The October NPR/PBS News/Marist poll showed Harris winning 45% of white voters. If that were to hold, it would be the highest share for a Democrat since 1976. But Harris still only had a 2-point lead over Trump in the survey because of Trump cutting into margins with Black and Latino voters.2. The split among white voters by education has been the story of the Trump era and only growing.
Almost nothing now is a better predictor of how white voters will vote than whether or not they have a college degree. White voters with college degrees had long been reliable Republican voters. But that changed between 2016 and 2020, when Biden won them narrowly.
Polling suggests Democrats’ advantage with them could balloon in this election.
In 2016, Trump won the group in five of the seven swing states, but in 2020, President Biden won them in six of seven.
The opposite has been true with white voters who don’t have college degrees. They have been trending heavily toward Republicans, and the Trump team believes it can turn out even more of them this year, even though they are generally less likely to vote at all.
White voters without degrees, many of whom live in rural areas, are declining as a share of eligible voters in the country. But in key states, they still make up a larger percentage of eligible voters than whites with degrees. That’s true, for example, in the Blue Wall states of Wisconsin, Michigan and Pennsylvania. In every one of the seven swing states, white non-college voters made up a higher share of the electorate than in 2016.
Trump, though, won them by less in six of the seven swing states, except North Carolina. It will be a tall task for Harris to replicate Biden’s inroads, but she has made that a critical piece of her strategy — losing by less.
3. Mind the gender gap.
Women have made up a majority of the electorate in every presidential election in the last 40 years. Democrats won their largest share of women in 2020 — 57%, according to exit polls.
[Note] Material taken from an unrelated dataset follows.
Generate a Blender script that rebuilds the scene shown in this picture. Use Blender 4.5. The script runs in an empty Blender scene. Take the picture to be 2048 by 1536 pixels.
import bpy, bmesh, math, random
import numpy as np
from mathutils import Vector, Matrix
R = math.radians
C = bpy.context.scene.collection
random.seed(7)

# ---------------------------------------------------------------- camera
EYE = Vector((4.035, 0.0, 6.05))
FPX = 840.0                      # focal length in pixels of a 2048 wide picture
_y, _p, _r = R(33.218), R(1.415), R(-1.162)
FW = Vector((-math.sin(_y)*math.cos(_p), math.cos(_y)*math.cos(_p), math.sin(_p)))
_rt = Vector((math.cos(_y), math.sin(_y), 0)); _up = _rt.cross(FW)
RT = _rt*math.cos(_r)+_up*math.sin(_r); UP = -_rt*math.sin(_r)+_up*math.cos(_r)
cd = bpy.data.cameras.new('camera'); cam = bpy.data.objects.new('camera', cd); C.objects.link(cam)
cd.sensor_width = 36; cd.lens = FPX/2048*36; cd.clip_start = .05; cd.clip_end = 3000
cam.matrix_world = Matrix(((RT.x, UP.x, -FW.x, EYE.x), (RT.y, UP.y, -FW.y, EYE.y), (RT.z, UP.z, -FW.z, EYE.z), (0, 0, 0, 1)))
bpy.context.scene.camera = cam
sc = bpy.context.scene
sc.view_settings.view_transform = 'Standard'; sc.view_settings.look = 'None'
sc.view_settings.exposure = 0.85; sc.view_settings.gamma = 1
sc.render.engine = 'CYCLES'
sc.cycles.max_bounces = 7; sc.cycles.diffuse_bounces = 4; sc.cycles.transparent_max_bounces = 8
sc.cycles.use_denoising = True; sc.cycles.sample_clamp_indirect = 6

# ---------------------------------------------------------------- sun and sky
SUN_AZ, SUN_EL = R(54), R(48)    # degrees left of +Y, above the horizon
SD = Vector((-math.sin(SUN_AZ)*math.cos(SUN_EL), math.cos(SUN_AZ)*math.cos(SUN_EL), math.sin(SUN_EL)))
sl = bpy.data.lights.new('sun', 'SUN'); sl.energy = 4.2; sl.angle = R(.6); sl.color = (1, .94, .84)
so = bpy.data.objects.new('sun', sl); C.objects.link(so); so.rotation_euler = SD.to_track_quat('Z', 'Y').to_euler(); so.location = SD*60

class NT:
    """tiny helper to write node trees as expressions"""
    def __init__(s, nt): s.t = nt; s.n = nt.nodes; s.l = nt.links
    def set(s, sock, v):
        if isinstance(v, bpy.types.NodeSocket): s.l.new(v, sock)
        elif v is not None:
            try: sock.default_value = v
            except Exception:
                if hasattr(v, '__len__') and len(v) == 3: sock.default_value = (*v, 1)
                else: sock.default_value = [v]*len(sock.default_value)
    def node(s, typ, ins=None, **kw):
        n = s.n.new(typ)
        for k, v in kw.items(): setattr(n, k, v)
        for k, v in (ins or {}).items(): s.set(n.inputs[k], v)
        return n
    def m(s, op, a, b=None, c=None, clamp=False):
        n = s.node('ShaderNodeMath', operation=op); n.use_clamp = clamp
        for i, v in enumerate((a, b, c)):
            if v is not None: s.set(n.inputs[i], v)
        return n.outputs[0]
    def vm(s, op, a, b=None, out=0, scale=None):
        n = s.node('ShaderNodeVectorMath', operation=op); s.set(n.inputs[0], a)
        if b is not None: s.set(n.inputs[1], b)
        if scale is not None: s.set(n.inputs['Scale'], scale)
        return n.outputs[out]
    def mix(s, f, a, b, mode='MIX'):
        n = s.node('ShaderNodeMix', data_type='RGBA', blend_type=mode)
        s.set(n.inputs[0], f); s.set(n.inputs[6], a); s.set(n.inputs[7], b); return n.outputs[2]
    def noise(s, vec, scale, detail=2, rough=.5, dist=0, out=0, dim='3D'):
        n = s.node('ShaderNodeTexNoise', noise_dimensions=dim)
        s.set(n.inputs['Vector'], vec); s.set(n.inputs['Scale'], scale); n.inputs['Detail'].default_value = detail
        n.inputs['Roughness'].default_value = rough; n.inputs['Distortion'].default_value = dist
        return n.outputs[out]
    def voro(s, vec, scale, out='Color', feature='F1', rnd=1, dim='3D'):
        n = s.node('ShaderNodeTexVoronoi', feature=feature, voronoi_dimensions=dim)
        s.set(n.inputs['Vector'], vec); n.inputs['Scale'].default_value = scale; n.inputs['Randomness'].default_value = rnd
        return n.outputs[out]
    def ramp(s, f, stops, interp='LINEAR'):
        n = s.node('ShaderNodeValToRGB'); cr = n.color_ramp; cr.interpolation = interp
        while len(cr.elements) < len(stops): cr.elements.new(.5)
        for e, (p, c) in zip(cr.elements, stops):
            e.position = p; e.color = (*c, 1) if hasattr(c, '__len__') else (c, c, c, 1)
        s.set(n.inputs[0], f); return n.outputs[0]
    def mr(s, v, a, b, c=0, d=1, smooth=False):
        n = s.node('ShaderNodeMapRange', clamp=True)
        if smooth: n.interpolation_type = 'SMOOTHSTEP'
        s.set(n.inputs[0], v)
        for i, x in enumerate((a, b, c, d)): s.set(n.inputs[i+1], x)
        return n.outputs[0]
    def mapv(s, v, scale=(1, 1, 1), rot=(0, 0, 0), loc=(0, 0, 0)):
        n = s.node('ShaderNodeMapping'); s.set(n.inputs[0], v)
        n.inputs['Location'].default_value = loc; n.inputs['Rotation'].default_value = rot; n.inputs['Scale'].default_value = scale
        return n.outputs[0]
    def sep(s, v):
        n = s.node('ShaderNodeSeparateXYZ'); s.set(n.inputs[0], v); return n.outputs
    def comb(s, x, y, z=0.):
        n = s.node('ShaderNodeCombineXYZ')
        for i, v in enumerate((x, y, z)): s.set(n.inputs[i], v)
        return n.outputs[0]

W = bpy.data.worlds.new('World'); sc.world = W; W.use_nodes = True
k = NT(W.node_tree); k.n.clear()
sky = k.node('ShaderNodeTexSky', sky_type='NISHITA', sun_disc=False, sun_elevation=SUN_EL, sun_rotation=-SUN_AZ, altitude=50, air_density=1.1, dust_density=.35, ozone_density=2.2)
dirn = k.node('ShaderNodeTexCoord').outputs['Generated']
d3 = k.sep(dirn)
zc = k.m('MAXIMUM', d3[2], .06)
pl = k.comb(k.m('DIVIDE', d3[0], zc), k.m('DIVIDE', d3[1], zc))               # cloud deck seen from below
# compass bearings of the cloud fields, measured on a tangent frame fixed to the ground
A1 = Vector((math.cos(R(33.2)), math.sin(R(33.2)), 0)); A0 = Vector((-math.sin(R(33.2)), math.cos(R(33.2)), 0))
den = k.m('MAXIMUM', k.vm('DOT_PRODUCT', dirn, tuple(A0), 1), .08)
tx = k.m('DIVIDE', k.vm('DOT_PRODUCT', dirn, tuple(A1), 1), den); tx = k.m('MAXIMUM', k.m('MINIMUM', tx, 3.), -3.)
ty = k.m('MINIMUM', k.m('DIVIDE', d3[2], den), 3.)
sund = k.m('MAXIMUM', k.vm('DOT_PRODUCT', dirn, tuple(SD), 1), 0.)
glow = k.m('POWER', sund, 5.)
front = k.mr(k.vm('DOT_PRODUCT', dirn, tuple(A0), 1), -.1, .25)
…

Democrats hope that number goes even higher this year, given the party’s intense focus on women’s reproductive rights, and the fact that this is the first general election since the overturning of Roe v. Wade.
Pair that with Trump’s apparent depth of support with men this year, the gender gap could be the widest in any presidential election ever. The last two elections showed very wide gaps — 24 points in 2016, and 23 in 2020. The latest NPR poll showed it was a whopping 34 points.
But this isn’t strictly a men-women divide. There are nuances within the groups by education and race.
The education divide is very prominent here. The gap is widest with women who have a college degree and men who don’t. Biden won college-graduate white women by 9 points, while Trump won white women without degrees by 27. Trump won college-graduate white men by 3 points, but won white, non-college men 70% to 28%.
By race, white women voted 11 points in favor of Trump in 2020. Black women, though, voted for Biden by 81 points (that’s not a misprint). Latinas also broke overwhelmingly for Biden, too, 69% to 30%.